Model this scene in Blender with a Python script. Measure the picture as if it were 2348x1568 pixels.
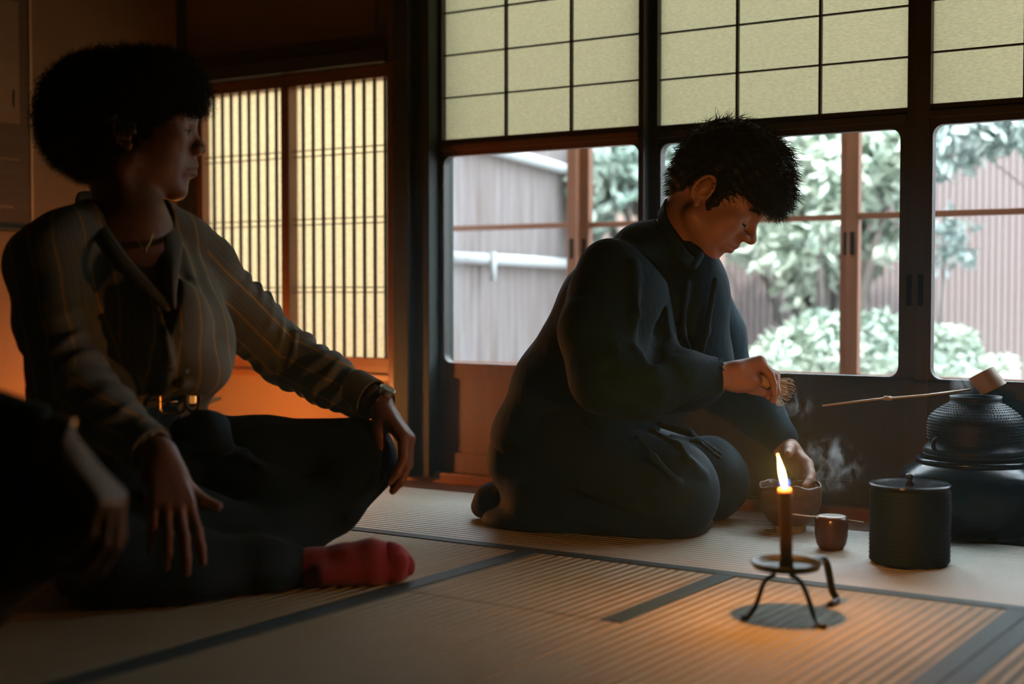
import bpy, bmesh, math, random
import numpy as np
from mathutils import Vector, Matrix
random.seed(7); RNG = np.random.default_rng(11)
for o in list(bpy.data.objects): bpy.data.objects.remove(o)
S = bpy.context.scene
COL = S.collection

# ------------------------------------------------------------------ camera
FPX, HOR, CAMH = 3219.0, 114.0, 0.46
YAW = math.radians(33.4); PITCH = math.atan(HOR/FPX)
cam = bpy.data.cameras.new('camera'); camo = bpy.data.objects.new('camera', cam); COL.objects.link(camo)
cam.sensor_width = 36.0; cam.lens = FPX/2348*36.0
camo.location = (0, 0, CAMH); camo.rotation_euler = (math.pi/2-PITCH, 0, YAW)
cam.clip_start = 0.05; cam.clip_end = 100
cam.dof.use_dof = True; cam.dof.focus_distance = 2.72; cam.dof.aperture_fstop = 2.2
S.camera = camo
# ------------------------------------------------------------------ view and light
S.view_settings.view_transform = 'Standard'; S.view_settings.look = 'None'
S.view_settings.gamma = 1.0; S.view_settings.use_curve_mapping = False
S.view_settings.exposure = 0.0
S.cycles.use_denoising = True
S.cycles.max_bounces = 8; S.cycles.diffuse_bounces = 4; S.cycles.glossy_bounces = 3
S.cycles.transparent_max_bounces = 16; S.cycles.sample_clamp_indirect = 3.0
S.cycles.caustics_reflective = False; S.cycles.caustics_refractive = False
W = bpy.data.worlds.new('sky'); S.world = W; W.use_nodes = True
bg = W.node_tree.nodes['Background']; bg.inputs[1].default_value = 1.0      # bright thin overcast, brighter overhead
_g = W.node_tree.nodes.new('ShaderNodeTexCoord'); _s = W.node_tree.nodes.new('ShaderNodeSeparateXYZ'); _r = W.node_tree.nodes.new('ShaderNodeValToRGB')
W.node_tree.links.new(_g.outputs['Generated'], _s.inputs[0]); W.node_tree.links.new(_s.outputs['Z'], _r.inputs[0]); W.node_tree.links.new(_r.outputs[0], bg.inputs[0])
_r.color_ramp.elements[0].position = 0.0; _r.color_ramp.elements[0].color = (3.6, 4.0, 4.35, 1); _r.color_ramp.elements[1].position = .75; _r.color_ramp.elements[1].color = (9.6, 11.3, 12.6, 1)
sun = bpy.data.lights.new('sun', 'SUN'); sun.energy = 6.5; sun.angle = math.radians(3); sun.color = (1, .97, .9)
suno = bpy.data.objects.new('sun', sun); COL.objects.link(suno)
suno.rotation_euler = (math.radians(33), math.radians(12), 0)   # high over the house, shining on the garden

CY, SY = math.cos(YAW), math.sin(YAW)
def V2W(r, f, z=0.0): return Vector((r*CY - f*SY, r*SY + f*CY, z))
def P(u, v, f):
    """view-frame point (right, forward, up) at horizontal distance f that the photograph shows at u, v"""
    a = (u-1174)/FPX; b = (784-v)/FPX
    fw = math.cos(PITCH) + b*math.sin(PITCH); up = -math.sin(PITCH) + b*math.cos(PITCH)
    t = f/fw
    return np.array([a*t, f, CAMH+up*t])
def PW(u, v, f):
    p = P(u, v, f); return V2W(p[0], p[1], p[2])

# ------------------------------------------------------------------ object helpers
def tag(o, label=None, cat=None, group=None, kind=None):
    if label: o['label'] = label
    if cat: o['category'] = cat
    if group: o['group'] = group
    if kind: o['kind'] = kind
    return o
def empty(name, loc=(0,0,0), rz=0.0):
    o = bpy.data.objects.new(name, None); COL.objects.link(o); o.location = loc; o.rotation_euler = (0,0,rz)
    o.empty_display_size = .05
    return o
def link(name, me, mat=None, parent=None, smooth=False, loc=None, rz=None):
    o = bpy.data.objects.new(name, me); COL.objects.link(o)
    if mat is not None: me.materials.append(mat)
    if smooth: me.polygons.foreach_set('use_smooth', [True]*len(me.polygons))
    if parent: o.parent = parent
    if loc is not None: o.location = loc
    if rz is not None: o.rotation_euler = (0,0,rz)
    return o
class MB:
    def __init__(s): s.v = []; s.f = []
    def add(s, vs, fs):
        n = len(s.v); s.v += [tuple(map(float, p)) for p in vs]; s.f += [tuple(i+n for i in f) for f in fs]; return s
    def box(s, x0, x1, y0, y1, z0, z1, b=0.0):
        if b <= 0:
            vs = [(x,y,z) for z in (z0,z1) for y in (y0,y1) for x in (x0,x1)]
            return s.add(vs, [(0,2,3,1),(4,5,7,6),(0,1,5,4),(2,6,7,3),(0,4,6,2),(1,3,7,5)])
        bm = bmesh.new(); bmesh.ops.create_cube(bm, size=1)
        for v in bm.verts: v.co = Vector(((x0+x1)/2+v.co.x*(x1-x0), (y0+y1)/2+v.co.y*(y1-y0), (z0+z1)/2+v.co.z*(z1-z0)))
        bmesh.ops.bevel(bm, geom=bm.edges[:]+bm.verts[:], offset=b, segments=2, affect='EDGES', profile=.6)
        bm.verts.index_update()
        s.add([v.co for v in bm.verts], [[v.index for v in f.verts] for f in bm.faces]); bm.free(); return s
    def tube(s, pts, rad, n=10, cap=True, flat=1.0):
        pts = [np.array(p, float) for p in pts]; m = len(pts)
        if not hasattr(rad, '__len__'): rad = [rad]*m
        t0 = pts[1]-pts[0]; t0 /= np.linalg.norm(t0)
        ref = np.array([0,0,1.]) if abs(t0[2]) < .9 else np.array([1.,0,0])
        nrm = np.cross(t0, ref); nrm /= np.linalg.norm(nrm)
        vs = []
        for i in range(m):
            t = pts[min(i+1,m-1)]-pts[max(i-1,0)]; t = t/(np.linalg.norm(t)+1e-12)
            nrm = nrm - t*np.dot(nrm,t); nrm /= np.linalg.norm(nrm)+1e-12
            b = np.cross(t, nrm)
            for k in range(n):
                a = 2*math.pi*k/n
                vs.append(pts[i] + rad[i]*(math.cos(a)*nrm + flat*math.sin(a)*b))
        fs = [(i*n+k, i*n+(k+1)%n, (i+1)*n+(k+1)%n, (i+1)*n+k) for i in range(m-1) for k in range(n)]
        if cap: fs += [tuple(range(n))[::-1], tuple((m-1)*n+k for k in range(n))]
        return s.add(vs, fs)
    def lathe(s, prof, n=48, c=(0,0,0), wob=None):
        vs = []
        for j,(r,z) in enumerate(prof):
            for k in range(n):
                a = 2*math.pi*k/n; rr, zz = (r, z) if wob is None else wob(r, z, a, j)
                vs.append((c[0]+rr*math.cos(a), c[1]+rr*math.sin(a), c[2]+zz))
        m = len(prof)
        fs = [(i*n+k, i*n+(k+1)%n, (i+1)*n+(k+1)%n, (i+1)*n+k) for i in range(m-1) for k in range(n)]
        if prof[0][0] > 1e-6: fs.append(tuple(range(n))[::-1])
        if prof[-1][0] > 1e-6 and (len(prof) < 3 or True): fs.append(tuple((m-1)*n+k for k in range(n)))
        return s.add(vs, fs)
    def prism(s, poly, y0, y1):
        """polygon in x,z swept along y"""
        n = len(poly)
        vs = [(x,y0,z) for x,z in poly]+[(x,y1,z) for x,z in poly]
        fs = [tuple(range(n)), tuple(range(n,2*n))[::-1]] + [(i,i+n,(i+1)%n+n,(i+1)%n) for i in range(n)]
        return s.add(vs, fs)
    def mesh(s, name):
        me = bpy.data.meshes.new(name); me.from_pydata(s.v, [], s.f); me.update()
        bm = bmesh.new(); bm.from_mesh(me); bmesh.ops.recalc_face_normals(bm, faces=bm.faces[:]); bm.to_mesh(me); bm.free()
        return me
    def build(s, name, mat=None, parent=None, smooth=False, loc=None, rz=None):
        o = link(name, s.mesh(name), mat, parent, smooth, loc, rz)
        if smooth == 'auto':
            try: o.data.set_sharp_from_angle(angle=math.radians(38))
            except Exception: pass
        return o
def box(name, b, mat, parent=None, bev=0.0, **k): return MB().box(*b, b=bev).build(name, mat, parent, **k)

# ------------------------------------------------------------------ materials
def material(name, color=(.5,.5,.5), rough=.6, spec=.5, metal=0.0, noise=None, bump=None, emit=None, estr=0, subs=0, coat=0, trans=None, sheen=0):
    m = bpy.data.materials.new(name); m.use_nodes = True; nt = m.node_tree; N = nt.nodes; L = nt.links
    b = N['Principled BSDF']; b.inputs['Base Color'].default_value = (*color, 1)
    b.inputs['Roughness'].default_value = rough; b.inputs['Specular IOR Level'].default_value = spec; b.inputs['Metallic'].default_value = metal
    b.inputs['Coat Weight'].default_value = coat; b.inputs['Sheen Weight'].default_value = sheen
    if subs: b.inputs['Subsurface Weight'].default_value = subs; b.inputs['Subsurface Radius'].default_value = (.012,.005,.003); b.inputs['Subsurface Scale'].default_value = 1
    tc = N.new('ShaderNodeTexCoord')
    if noise:   # (scale xyz, amount, second colour)
        mp = N.new('ShaderNodeMapping'); mp.inputs['Scale'].default_value = noise[0]; L.new(tc.outputs['Object'], mp.inputs[0])
        nz = N.new('ShaderNodeTexNoise'); nz.inputs['Scale'].default_value = 1; nz.inputs['Detail'].default_value = 5; L.new(mp.outputs[0], nz.inputs[0])
        rp = N.new('ShaderNodeValToRGB'); rp.color_ramp.elements[0].position = .5-noise[1]; rp.color_ramp.elements[1].position = .5+noise[1]
        rp.color_ramp.elements[0].color = (*color,1); rp.color_ramp.elements[1].color = (*noise[2],1)
        L.new(nz.outputs[0], rp.inputs[0]); L.new(rp.outputs[0], b.inputs['Base Color'])
    if bump:    # (scale xyz, strength, distance)
        mp = N.new('ShaderNodeMapping'); mp.inputs['Scale'].default_value = bump[0]; L.new(tc.outputs['Object'], mp.inputs[0])
        nz = N.new('ShaderNodeTexNoise'); nz.inputs['Scale'].default_value = 1; nz.inputs['Detail'].default_value = 4; L.new(mp.outputs[0], nz.inputs[0])
        bp = N.new('ShaderNodeBump'); bp.inputs['Strength'].default_value = bump[1]; bp.inputs['Distance'].default_value = bump[2]
        L.new(nz.outputs[0], bp.inputs['Height']); L.new(bp.outputs[0], b.inputs['Normal'])
    if emit: b.inputs['Emission Color'].default_value = (*emit,1); b.inputs['Emission Strength'].default_value = estr
    return m
def wood(name, c0, c1, rough=.4, axis='z', sc=60, spec=.5):
    k = {'x': (3, sc, sc), 'z': (sc, sc, 3), 'y': (sc, 3, sc)}[axis]
    return material(name, c0, rough, spec, noise=(k, .25, c1), bump=(k, .15, .002))
M = {}
M['post'] = wood('dark_post_wood', (.030,.040,.036), (.042,.050,.045), .6, 'z', 60, .25)
M['dark'] = wood('dark_stained_wood', (.034,.030,.025), (.050,.040,.032), .45)
M['darkx'] = wood('dark_stained_rail', (.034,.030,.025), (.050,.040,.032), .45, 'x')
M['red'] = wood('red_brown_wood', (.16,.06,.025), (.24,.10,.04), .35)
M['redx'] = wood('red_brown_rail', (.16,.06,.025), (.24,.10,.04), .35, 'x')
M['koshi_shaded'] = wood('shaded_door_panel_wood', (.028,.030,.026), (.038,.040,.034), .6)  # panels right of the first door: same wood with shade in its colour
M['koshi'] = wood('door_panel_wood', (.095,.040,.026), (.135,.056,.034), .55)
M['outer'] = wood('outer_frame_wood', (.17,.062,.026), (.25,.095,.04), .5)
M['outerx'] = wood('outer_rail_wood', (.17,.062,.026), (.25,.095,.04), .5, 'x')
M['board'] = wood('floor_board', (.09,.045,.028), (.14,.07,.04), .5, 'x')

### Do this
Restate the material word for word from its first line through the line containing "COL = S.collection", both included; the pictures do not belong in it.

### Problem solution
Model this scene in Blender with a Python script. Measure the picture as if it were 2348x1568 pixels.
import bpy, bmesh, math, random
import numpy as np
from mathutils import Vector, Matrix
random.seed(7); RNG = np.random.default_rng(11)
for o in list(bpy.data.objects): bpy.data.objects.remove(o)
S = bpy.context.scene
COL = S.collection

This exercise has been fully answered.